Druga funkcja, którą wymienia łódzka badaczka, jest istotniejsza. Materiały „są zapisem określonego czasu, miejsca, ludzi i są ciągle otwarte na nowe odkrycia, interpretacje i dyskusję. Wiedza etnologiczna nie jest zamknięta na raz już kiedyś wymyślone wyjaśnienie”.
Dr Kuźma przekonuje: „Digitalizacja tego typu zbiorów pokazuje, jak atrakcyjna jest etnologia i antropologia kulturowa, dawniej zwana etnografią. A polega ona na poznawaniu cudzej rzeczywistości od kulis, od często dosłownie rozumianej kuchni, z perspektywy zajęć gospodarskich, czyli także zwierząt i przedmiotów, gdy wchodzimy też do świątyń, dzieląc czas rytuałów i codzienności oraz choroby i śmierci z badanymi, którzy przekazują badaczom i badaczkom swoją wiedzę i doświadczenia”.

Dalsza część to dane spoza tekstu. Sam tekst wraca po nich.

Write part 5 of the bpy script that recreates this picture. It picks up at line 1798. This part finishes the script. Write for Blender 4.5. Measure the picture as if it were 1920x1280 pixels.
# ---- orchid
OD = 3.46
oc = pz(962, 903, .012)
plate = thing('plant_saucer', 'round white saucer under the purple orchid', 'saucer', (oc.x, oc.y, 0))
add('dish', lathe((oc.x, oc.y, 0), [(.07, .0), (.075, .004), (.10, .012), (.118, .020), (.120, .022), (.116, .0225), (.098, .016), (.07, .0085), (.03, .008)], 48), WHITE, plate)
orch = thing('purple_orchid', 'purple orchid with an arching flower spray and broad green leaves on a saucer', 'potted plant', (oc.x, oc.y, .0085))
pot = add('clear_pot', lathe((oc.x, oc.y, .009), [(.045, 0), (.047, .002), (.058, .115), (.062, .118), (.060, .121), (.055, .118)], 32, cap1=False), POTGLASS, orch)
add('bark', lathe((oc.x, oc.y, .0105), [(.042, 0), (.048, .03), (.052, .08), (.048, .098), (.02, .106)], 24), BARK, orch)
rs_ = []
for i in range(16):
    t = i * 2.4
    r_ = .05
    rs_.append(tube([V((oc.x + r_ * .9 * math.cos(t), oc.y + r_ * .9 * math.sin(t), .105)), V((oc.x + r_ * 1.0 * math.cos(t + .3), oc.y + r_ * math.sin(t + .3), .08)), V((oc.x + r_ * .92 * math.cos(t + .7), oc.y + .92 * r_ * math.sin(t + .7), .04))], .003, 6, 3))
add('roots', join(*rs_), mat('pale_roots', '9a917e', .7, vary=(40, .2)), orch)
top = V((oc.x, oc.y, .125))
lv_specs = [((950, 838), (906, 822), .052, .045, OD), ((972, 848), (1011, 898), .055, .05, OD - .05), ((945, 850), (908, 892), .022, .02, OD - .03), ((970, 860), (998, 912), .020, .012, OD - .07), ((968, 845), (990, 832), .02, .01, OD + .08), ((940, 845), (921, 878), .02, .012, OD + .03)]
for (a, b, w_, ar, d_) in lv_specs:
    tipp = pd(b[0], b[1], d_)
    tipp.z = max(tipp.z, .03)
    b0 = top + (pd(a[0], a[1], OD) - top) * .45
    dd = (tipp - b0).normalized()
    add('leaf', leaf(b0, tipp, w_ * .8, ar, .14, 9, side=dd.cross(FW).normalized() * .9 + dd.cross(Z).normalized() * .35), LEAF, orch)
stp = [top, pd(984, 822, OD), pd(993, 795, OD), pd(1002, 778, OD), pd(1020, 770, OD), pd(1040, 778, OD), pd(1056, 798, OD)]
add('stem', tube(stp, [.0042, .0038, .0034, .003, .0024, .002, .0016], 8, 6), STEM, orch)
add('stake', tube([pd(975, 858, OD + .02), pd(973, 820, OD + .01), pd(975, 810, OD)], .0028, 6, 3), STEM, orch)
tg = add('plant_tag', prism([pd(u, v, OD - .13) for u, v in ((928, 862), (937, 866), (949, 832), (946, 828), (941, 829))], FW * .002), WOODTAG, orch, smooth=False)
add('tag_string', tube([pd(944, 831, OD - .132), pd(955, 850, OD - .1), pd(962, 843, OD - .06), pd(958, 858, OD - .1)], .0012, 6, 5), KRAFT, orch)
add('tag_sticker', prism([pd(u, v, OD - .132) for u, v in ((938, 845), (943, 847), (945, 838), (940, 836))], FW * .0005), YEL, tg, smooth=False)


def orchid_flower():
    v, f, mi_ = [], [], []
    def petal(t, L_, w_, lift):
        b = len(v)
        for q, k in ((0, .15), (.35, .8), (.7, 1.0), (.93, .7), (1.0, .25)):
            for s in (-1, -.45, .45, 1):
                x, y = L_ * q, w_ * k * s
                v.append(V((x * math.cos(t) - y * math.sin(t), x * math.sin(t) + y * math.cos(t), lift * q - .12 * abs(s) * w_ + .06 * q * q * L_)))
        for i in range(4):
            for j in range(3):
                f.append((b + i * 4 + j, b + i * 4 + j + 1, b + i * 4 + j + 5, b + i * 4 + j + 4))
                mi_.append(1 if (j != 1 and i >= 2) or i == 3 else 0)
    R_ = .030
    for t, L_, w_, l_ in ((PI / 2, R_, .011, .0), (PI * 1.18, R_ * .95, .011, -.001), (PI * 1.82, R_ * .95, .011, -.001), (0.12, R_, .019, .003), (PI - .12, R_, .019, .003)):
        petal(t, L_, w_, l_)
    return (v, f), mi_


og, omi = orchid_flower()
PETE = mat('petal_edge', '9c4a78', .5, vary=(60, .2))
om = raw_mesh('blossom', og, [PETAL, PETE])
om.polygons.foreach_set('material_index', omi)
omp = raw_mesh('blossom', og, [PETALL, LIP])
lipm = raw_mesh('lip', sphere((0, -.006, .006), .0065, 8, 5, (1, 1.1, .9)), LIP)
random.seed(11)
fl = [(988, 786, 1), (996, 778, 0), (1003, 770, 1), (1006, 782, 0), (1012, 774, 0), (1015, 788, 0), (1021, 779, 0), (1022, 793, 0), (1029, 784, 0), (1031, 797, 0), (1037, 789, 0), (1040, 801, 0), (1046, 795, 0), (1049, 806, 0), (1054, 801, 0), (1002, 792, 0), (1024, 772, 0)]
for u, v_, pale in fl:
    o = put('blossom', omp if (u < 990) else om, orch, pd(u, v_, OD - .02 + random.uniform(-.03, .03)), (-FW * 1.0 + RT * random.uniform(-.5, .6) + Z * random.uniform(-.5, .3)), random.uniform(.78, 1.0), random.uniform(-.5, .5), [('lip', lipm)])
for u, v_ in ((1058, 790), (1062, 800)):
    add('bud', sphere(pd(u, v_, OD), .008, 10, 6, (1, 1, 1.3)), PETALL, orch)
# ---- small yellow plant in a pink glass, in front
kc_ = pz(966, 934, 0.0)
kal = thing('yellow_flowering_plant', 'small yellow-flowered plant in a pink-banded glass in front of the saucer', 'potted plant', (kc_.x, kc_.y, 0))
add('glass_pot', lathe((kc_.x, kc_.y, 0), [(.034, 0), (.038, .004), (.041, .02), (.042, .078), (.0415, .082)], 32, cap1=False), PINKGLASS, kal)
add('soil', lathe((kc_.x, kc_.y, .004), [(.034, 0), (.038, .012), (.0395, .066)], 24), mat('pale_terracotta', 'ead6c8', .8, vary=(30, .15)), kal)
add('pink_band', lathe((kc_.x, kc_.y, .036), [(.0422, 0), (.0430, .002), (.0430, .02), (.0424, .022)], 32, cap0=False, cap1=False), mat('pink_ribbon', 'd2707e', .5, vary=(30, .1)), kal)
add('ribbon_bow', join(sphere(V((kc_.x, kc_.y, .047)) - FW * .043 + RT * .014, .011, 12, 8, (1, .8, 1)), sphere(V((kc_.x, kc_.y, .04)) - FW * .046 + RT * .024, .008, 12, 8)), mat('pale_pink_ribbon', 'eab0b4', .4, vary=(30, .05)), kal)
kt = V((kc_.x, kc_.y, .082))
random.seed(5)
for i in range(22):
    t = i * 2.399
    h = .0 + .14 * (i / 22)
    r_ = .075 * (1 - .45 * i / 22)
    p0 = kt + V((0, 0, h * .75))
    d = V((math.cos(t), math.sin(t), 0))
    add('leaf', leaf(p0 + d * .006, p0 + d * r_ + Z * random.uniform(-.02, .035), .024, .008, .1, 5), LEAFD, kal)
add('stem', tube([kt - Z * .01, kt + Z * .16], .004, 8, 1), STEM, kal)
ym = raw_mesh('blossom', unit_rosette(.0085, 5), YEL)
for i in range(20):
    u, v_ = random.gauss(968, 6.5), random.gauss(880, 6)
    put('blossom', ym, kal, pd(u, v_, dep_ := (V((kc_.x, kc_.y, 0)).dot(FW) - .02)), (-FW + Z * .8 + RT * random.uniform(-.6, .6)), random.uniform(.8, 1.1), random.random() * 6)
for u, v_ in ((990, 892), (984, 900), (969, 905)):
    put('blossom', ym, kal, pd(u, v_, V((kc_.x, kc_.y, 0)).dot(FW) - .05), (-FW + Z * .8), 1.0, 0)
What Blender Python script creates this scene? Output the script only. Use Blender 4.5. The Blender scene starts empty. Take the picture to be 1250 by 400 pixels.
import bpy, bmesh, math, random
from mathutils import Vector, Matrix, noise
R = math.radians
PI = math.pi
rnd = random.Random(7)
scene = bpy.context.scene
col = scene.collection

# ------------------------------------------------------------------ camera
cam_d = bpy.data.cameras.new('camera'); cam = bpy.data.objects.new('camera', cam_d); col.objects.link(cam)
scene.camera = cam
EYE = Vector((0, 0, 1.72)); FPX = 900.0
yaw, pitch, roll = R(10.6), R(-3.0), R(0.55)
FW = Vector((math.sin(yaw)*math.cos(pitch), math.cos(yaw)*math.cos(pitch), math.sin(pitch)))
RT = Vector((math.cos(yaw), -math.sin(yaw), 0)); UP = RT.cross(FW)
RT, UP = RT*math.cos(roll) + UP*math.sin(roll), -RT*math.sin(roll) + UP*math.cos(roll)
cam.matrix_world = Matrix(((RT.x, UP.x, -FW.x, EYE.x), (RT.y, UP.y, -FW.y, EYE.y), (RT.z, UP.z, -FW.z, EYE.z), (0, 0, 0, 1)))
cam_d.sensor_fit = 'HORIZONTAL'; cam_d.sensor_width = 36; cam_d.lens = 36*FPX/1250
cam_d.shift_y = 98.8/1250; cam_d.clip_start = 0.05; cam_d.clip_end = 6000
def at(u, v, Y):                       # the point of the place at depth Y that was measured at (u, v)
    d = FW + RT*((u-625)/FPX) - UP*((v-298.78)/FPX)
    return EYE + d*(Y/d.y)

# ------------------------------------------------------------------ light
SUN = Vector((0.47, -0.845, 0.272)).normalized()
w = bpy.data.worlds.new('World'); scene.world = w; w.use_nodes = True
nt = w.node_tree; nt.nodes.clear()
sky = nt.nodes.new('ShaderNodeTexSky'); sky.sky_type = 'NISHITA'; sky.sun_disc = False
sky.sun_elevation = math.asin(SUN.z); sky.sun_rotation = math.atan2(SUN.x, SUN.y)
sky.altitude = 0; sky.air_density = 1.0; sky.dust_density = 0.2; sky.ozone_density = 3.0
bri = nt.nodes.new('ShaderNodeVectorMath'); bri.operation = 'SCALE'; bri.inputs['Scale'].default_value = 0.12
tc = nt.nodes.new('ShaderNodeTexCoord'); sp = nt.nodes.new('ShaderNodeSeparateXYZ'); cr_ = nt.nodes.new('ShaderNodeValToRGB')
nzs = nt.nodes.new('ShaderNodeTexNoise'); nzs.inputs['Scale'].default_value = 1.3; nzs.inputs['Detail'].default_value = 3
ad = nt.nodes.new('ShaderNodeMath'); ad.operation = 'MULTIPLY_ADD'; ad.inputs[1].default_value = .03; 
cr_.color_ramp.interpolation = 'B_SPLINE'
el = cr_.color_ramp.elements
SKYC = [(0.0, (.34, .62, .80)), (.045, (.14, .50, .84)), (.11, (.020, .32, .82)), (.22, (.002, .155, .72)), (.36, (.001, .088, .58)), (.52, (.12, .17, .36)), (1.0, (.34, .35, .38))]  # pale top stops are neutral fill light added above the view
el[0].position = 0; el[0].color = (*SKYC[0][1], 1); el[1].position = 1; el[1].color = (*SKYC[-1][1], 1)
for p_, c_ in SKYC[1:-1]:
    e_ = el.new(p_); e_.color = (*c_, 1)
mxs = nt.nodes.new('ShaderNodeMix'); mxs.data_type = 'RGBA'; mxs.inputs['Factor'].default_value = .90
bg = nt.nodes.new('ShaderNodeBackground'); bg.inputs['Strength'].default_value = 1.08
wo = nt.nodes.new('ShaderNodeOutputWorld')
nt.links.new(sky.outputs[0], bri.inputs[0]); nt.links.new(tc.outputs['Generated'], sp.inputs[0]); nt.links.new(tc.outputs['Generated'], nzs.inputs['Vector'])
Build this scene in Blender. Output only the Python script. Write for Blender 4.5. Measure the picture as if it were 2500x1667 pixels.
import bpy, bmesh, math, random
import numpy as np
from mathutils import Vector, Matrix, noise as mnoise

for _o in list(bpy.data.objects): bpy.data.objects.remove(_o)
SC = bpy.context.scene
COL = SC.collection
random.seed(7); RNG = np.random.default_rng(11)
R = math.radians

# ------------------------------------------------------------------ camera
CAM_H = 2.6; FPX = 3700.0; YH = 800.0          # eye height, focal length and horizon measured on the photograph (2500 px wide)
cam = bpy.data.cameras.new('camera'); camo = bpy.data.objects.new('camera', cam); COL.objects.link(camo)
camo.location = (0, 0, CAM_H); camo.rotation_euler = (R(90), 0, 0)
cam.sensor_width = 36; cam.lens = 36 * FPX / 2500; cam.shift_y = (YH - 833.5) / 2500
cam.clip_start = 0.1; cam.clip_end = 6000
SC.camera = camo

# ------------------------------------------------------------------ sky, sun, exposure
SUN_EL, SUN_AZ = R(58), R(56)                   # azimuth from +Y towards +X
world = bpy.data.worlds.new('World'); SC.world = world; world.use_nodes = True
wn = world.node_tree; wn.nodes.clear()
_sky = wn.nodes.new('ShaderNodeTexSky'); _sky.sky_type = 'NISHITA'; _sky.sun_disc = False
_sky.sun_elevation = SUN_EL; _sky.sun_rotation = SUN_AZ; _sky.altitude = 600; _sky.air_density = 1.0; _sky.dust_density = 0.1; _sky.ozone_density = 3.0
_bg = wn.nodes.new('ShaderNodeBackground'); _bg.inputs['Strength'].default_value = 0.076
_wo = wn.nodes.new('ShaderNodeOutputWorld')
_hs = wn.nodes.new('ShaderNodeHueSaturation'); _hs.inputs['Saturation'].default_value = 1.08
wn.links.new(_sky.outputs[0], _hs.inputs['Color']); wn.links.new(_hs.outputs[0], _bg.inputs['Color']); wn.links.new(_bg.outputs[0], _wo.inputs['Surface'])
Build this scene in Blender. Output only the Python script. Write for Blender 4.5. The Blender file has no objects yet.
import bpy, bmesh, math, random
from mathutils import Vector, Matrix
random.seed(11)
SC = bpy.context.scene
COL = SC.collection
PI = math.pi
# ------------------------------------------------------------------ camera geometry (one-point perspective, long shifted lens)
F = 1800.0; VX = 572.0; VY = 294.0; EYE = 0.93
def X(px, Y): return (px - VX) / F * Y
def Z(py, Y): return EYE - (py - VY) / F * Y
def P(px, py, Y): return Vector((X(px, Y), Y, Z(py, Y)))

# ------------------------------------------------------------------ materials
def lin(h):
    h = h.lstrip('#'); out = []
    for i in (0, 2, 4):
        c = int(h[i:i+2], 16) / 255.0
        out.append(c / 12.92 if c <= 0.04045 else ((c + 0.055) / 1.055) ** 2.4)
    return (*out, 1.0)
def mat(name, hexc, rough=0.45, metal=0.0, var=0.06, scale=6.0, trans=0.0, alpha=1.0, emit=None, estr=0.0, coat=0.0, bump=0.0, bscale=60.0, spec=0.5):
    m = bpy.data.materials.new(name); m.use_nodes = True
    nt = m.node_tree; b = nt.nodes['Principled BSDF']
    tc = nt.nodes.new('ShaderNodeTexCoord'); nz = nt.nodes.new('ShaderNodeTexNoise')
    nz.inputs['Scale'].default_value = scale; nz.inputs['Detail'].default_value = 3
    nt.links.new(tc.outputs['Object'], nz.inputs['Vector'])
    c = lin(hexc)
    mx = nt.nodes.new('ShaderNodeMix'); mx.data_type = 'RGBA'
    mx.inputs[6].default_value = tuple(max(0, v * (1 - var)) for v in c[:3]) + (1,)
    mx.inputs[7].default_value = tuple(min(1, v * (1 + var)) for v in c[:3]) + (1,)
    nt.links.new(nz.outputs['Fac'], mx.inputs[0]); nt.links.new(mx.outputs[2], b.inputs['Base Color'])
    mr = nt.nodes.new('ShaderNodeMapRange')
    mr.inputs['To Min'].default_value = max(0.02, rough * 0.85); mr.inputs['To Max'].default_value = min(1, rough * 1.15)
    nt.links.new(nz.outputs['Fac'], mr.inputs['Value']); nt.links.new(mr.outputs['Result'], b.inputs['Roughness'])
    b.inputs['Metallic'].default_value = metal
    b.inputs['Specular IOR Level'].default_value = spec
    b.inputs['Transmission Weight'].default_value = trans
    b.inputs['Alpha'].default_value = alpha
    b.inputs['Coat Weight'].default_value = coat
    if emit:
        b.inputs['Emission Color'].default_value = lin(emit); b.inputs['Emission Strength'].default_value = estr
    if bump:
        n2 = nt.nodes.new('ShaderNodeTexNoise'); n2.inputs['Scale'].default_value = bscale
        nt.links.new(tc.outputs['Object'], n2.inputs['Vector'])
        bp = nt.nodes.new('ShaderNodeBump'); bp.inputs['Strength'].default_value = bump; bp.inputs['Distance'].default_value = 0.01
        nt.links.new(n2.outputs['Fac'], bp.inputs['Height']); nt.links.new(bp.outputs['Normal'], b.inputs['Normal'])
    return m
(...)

Badaczka dodaje, że takie projekty „są okazją, by pokazać dokonania etnologii w trybie open source, gdy można dla nich znaleźć miejsce w otwartej sieci. Jest to bardzo ważne, by dzięki temu wzbogacać wręcz ogólnoświatową wiedzę (internet nie ma w zasadzie granic), podawać sprawdzone i prawdziwe fakty, dzielić się bogactwem ludzkiej kultury, nie przekłamując niczego, z szacunkiem do badanych i odbiorców”.
Dr Kuźma akcentuje: „Przekłada się to na wartości edukacyjne, popularyzatorskie, sprzyja idei uczenia się przez całe życie, pomaga rozbudzać zainteresowanie swoim i innymi miejscami na świecie, zmniejsza dystans kulturowy, ponieważ etnologia przy tej okazji tłumaczy, co znaczą zebrane dane, czym była grupa, kultura czy społeczność, po której został utrwalony czasami drobny ślad”.
Projekt „Polski Atlas Etnograficzny – opracowanie naukowe, elektroniczny katalog danych, publikacja zasobów w sieci Internet, etap I” realizowany jest od 2014 roku, koniec przewidziany jest na styczeń 2018. Ministerstwo Nauki i Szkolnictwa Wyższego w ramach Narodowego Programu Rozwoju Humanistyki przeznaczyło na ten cel blisko 550 tys. zł.
Zdigitalizowane zbiory można oglądać na stronie Polskiego Atlasu Etnograficznego.